(Do this)
Every line below is to be copied exactly, with the pictures left out.
══════
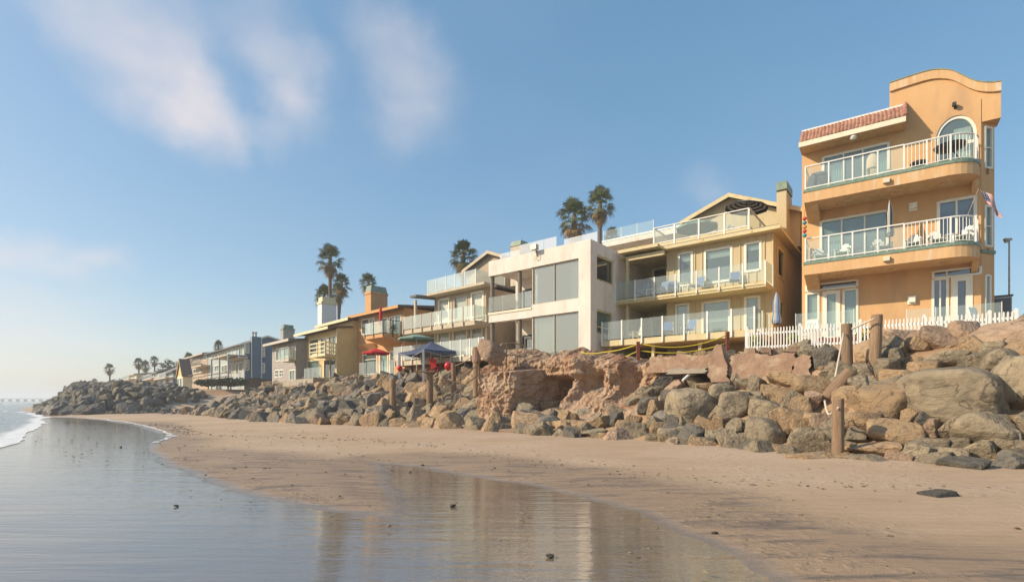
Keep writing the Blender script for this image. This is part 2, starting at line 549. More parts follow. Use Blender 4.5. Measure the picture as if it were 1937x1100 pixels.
# ------------------------------------------------------------------ beach: one sheet, damp towards the sea
WETPX = [(-900, 1500), (-900, 763), (40, 787), (150, 789), (215, 795), (270, 804), (326, 821), (322, 828), (288, 838), (288, 850), (330, 878), (400, 903), (480, 928),
         (560, 946), (630, 960), (690, 968), (733, 972), (738, 935), (722, 895), (705, 873), (790, 880), (870, 893), (1000, 913), (1130, 938),
         (1230, 962), (1320, 1004), (1430, 1052), (1500, 1110), (1640, 1500)]
WET = [gpt(*p) for p in WETPX]
DAMP = [gpt(*p) for p in [(-900, 1500), (-900, 765), (100, 790), (330, 800), (420, 850), (640, 868), (800, 856), (1000, 868), (1250, 905), (1500, 965), (1760, 1020), (2100, 1060), (2400, 1500)]]
def poly_sd(poly, x, y):
    inside = False
    best = 1e9
    j = len(poly) - 1
    for i in range(len(poly)):
        a, b = poly[j], poly[i]
        ex, ey = b.x - a.x, b.y - a.y
        k = max(0, min(1, ((x - a.x) * ex + (y - a.y) * ey) / (ex * ex + ey * ey)))
        dx, dy = x - a.x - ex * k, y - a.y - ey * k
        best = min(best, dx * dx + dy * dy)
        if (a.y > y) != (b.y > y) and x < (b.x - a.x) * (y - a.y) / (b.y - a.y) + a.x:
            inside = not inside
        j = i
    return (1 if inside else -1) * math.sqrt(best)
EDGE = [(-4600, 700), (-300, 48), (-200, 29.6), (-134, 17.9), (-108, 13.8), (-95, 11.6), (-82, 10.8), (-74, 10.3), (-50, 7.0), (-30, 3.5), (-10, -1.8), (30, -12)]
def sea_e(s, n):
    return lerp(EDGE, s) - n
ys = []
y = -4.0
while y < 130:
    ys.append(y)
    y += max(.11, abs(y) * .0135)
xs = []
x = 0.0
while x < 150:
    xs.append(x)
    x += max(.14, x * .016)
xs = [-v for v in reversed(xs[1:])] + [v for v in xs if v < 60]
sv, wet, damp = [], [], []
for y in ys:
    for x in xs:
        q = Vector((x * .35, y * .35, 0))
        r = math.hypot(x, y)
        ox = noise.noise(q) * .28 + .12 * noise.noise(q * 3.1)
        oy = noise.noise(q + Vector((9, 4, 2))) * .16
        if r < 70 and y > 2 and x < 14:
            d = poly_sd(WET, x + ox, y + oy)
            e = poly_sd(DAMP, x + ox * 2, y + oy * 2)
        else:
            d = 1 if sn(Vector((x, y)))[1] < 12 else -2
            e = d
        wd = sst(-.34 - .006 * r, .42 + .010 * r, d)
        dd = sst(-.9, .9, e)
        s_, n_ = sn(Vector((x, y)))
        z = .05 * (1 - wd) * sst(-.4, 1.5, -d) + .022 * noise.noise(Vector((x * .5, y * .9, 1))) * (1 - wd)
        z += max(-2.4, -.03 * max(0, sea_e(s_, n_)))
        z += .10 * sst(12.5, 16.5, n_) * (1 - wd)
        sv.append((x, y, z))
        wet.append(wd)
        damp.append(dd)
nx = len(xs)
sb = MB()
sb.v = sv
sb.f = [(j * nx + i, j * nx + i + 1, (j + 1) * nx + i + 1, (j + 1) * nx + i) for j in range(len(ys) - 1) for i in range(nx - 1)]
sb.mi = [0] * len(sb.f)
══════
(Complete answer)
Keep writing the Blender script for this image. This is part 2, starting at line 549. More parts follow. Use Blender 4.5. Measure the picture as if it were 1937x1100 pixels.
# ------------------------------------------------------------------ beach: one sheet, damp towards the sea
WETPX = [(-900, 1500), (-900, 763), (40, 787), (150, 789), (215, 795), (270, 804), (326, 821), (322, 828), (288, 838), (288, 850), (330, 878), (400, 903), (480, 928),
         (560, 946), (630, 960), (690, 968), (733, 972), (738, 935), (722, 895), (705, 873), (790, 880), (870, 893), (1000, 913), (1130, 938),
         (1230, 962), (1320, 1004), (1430, 1052), (1500, 1110), (1640, 1500)]
WET = [gpt(*p) for p in WETPX]
DAMP = [gpt(*p) for p in [(-900, 1500), (-900, 765), (100, 790), (330, 800), (420, 850), (640, 868), (800, 856), (1000, 868), (1250, 905), (1500, 965), (1760, 1020), (2100, 1060), (2400, 1500)]]
def poly_sd(poly, x, y):
    inside = False
    best = 1e9
    j = len(poly) - 1
    for i in range(len(poly)):
        a, b = poly[j], poly[i]
        ex, ey = b.x - a.x, b.y - a.y
        k = max(0, min(1, ((x - a.x) * ex + (y - a.y) * ey) / (ex * ex + ey * ey)))
        dx, dy = x - a.x - ex * k, y - a.y - ey * k
        best = min(best, dx * dx + dy * dy)
        if (a.y > y) != (b.y > y) and x < (b.x - a.x) * (y - a.y) / (b.y - a.y) + a.x:
            inside = not inside
        j = i
    return (1 if inside else -1) * math.sqrt(best)
EDGE = [(-4600, 700), (-300, 48), (-200, 29.6), (-134, 17.9), (-108, 13.8), (-95, 11.6), (-82, 10.8), (-74, 10.3), (-50, 7.0), (-30, 3.5), (-10, -1.8), (30, -12)]
def sea_e(s, n):
    return lerp(EDGE, s) - n
ys = []
y = -4.0
while y < 130:
    ys.append(y)
    y += max(.11, abs(y) * .0135)
xs = []
x = 0.0
while x < 150:
    xs.append(x)
    x += max(.14, x * .016)
xs = [-v for v in reversed(xs[1:])] + [v for v in xs if v < 60]
sv, wet, damp = [], [], []
for y in ys:
    for x in xs:
        q = Vector((x * .35, y * .35, 0))
        r = math.hypot(x, y)
        ox = noise.noise(q) * .28 + .12 * noise.noise(q * 3.1)
        oy = noise.noise(q + Vector((9, 4, 2))) * .16
        if r < 70 and y > 2 and x < 14:
            d = poly_sd(WET, x + ox, y + oy)
            e = poly_sd(DAMP, x + ox * 2, y + oy * 2)
        else:
            d = 1 if sn(Vector((x, y)))[1] < 12 else -2
            e = d
        wd = sst(-.34 - .006 * r, .42 + .010 * r, d)
        dd = sst(-.9, .9, e)
        s_, n_ = sn(Vector((x, y)))
        z = .05 * (1 - wd) * sst(-.4, 1.5, -d) + .022 * noise.noise(Vector((x * .5, y * .9, 1))) * (1 - wd)
        z += max(-2.4, -.03 * max(0, sea_e(s_, n_)))
        z += .10 * sst(12.5, 16.5, n_) * (1 - wd)
        sv.append((x, y, z))
        wet.append(wd)
        damp.append(dd)
nx = len(xs)
sb = MB()
sb.v = sv
sb.f = [(j * nx + i, j * nx + i + 1, (j + 1) * nx + i + 1, (j + 1) * nx + i) for j in range(len(ys) - 1) for i in range(nx - 1)]
sb.mi = [0] * len(sb.f)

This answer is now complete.